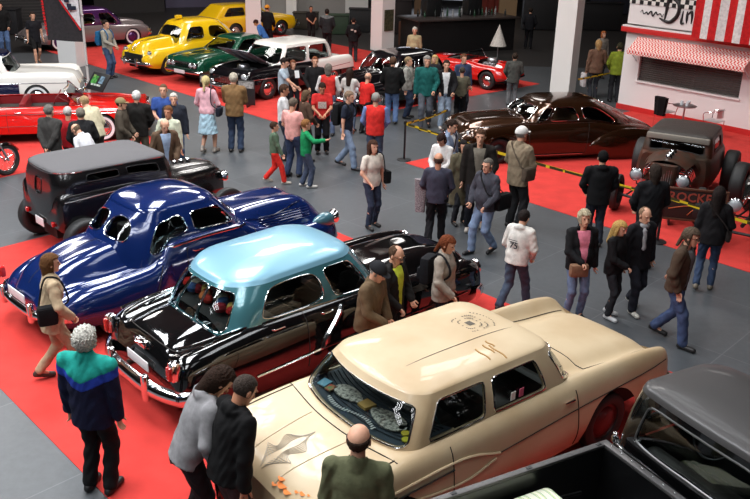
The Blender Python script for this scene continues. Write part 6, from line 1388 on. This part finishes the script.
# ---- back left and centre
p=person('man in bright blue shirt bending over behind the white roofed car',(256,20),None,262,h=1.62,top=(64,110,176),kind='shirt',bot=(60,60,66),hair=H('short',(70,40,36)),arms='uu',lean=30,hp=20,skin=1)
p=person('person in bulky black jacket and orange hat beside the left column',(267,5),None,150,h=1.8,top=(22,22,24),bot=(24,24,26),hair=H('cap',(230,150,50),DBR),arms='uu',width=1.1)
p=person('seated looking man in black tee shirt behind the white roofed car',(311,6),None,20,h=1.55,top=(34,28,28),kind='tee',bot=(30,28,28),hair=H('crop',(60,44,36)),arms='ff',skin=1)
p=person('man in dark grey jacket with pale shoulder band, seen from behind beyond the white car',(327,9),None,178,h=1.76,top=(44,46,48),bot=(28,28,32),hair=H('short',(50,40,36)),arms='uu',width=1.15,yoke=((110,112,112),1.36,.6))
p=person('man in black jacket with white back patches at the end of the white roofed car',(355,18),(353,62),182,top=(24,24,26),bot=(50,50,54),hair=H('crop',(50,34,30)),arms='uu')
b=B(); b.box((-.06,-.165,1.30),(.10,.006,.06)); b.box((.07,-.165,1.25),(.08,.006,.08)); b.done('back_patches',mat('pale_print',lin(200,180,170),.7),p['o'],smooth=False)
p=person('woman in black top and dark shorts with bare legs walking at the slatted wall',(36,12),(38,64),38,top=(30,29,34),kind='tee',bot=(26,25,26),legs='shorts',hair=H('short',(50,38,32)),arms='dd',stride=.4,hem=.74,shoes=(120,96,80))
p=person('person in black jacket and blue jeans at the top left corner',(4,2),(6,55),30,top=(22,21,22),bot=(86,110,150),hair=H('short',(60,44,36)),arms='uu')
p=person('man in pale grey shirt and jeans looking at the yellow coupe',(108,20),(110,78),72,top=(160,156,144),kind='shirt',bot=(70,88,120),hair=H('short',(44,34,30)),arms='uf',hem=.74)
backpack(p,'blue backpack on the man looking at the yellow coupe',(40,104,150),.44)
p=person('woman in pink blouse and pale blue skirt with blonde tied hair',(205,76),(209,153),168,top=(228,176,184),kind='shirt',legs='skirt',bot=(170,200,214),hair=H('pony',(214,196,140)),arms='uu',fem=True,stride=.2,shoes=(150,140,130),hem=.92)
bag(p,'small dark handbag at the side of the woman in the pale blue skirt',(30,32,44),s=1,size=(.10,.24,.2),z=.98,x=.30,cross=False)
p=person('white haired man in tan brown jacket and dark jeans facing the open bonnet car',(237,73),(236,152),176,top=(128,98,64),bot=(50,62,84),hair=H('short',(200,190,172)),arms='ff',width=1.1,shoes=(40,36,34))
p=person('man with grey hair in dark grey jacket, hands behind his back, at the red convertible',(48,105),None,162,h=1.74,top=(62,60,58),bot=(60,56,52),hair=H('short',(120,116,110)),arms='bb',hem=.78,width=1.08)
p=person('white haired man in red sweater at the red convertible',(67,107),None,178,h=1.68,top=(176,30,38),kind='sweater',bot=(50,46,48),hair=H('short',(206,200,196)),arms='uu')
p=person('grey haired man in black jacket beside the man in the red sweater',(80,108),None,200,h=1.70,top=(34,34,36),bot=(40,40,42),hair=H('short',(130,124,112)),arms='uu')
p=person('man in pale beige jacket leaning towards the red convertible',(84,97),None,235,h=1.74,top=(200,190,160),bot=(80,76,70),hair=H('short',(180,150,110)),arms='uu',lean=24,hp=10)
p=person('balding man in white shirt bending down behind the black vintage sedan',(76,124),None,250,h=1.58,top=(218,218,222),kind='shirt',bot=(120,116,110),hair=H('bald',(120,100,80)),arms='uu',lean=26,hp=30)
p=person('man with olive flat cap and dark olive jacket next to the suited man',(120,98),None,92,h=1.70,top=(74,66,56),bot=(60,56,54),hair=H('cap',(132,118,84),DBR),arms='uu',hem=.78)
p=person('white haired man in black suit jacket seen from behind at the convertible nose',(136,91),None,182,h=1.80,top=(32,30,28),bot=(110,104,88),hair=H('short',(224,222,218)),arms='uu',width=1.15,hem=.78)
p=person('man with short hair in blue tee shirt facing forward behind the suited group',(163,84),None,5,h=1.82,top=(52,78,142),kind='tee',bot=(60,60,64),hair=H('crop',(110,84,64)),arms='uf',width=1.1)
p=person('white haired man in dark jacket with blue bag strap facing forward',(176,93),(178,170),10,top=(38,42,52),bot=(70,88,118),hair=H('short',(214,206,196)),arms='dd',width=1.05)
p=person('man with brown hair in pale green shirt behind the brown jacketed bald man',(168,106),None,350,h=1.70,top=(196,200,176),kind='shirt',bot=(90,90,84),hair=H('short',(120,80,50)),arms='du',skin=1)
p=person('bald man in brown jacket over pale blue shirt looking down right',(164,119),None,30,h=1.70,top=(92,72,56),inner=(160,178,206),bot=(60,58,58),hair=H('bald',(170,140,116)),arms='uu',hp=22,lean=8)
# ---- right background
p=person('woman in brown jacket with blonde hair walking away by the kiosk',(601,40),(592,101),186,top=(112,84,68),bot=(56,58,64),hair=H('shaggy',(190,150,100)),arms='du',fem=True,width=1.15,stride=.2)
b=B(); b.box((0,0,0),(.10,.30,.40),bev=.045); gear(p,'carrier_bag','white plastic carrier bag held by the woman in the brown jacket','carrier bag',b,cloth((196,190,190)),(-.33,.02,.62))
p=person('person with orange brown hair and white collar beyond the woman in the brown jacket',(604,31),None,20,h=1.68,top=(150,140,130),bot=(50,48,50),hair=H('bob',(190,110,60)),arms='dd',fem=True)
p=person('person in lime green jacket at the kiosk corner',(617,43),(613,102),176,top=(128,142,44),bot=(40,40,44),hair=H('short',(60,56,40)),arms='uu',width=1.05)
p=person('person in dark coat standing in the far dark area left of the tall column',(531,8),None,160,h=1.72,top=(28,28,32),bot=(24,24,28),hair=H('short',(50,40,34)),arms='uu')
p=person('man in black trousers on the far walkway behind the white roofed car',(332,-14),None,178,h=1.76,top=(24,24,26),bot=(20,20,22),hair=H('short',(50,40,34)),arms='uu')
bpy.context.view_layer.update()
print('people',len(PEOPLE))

+++++

AIM OF THE EXERCISE: Identify and copy lines that hold the string "from".

FULL SOLUTION:
The Blender Python script for this scene continues. Write part 6, from line 1388 on. This part finishes the script.
p=person('man in dark grey jacket with pale shoulder band, seen from behind beyond the white car',(327,9),None,178,h=1.76,top=(44,46,48),bot=(28,28,32),hair=H('short',(50,40,36)),arms='uu',width=1.15,yoke=((110,112,112),1.36,.6))
p=person('white haired man in black suit jacket seen from behind at the convertible nose',(136,91),None,182,h=1.80,top=(32,30,28),bot=(110,104,88),hair=H('short',(224,222,218)),arms='uu',width=1.15,hem=.78)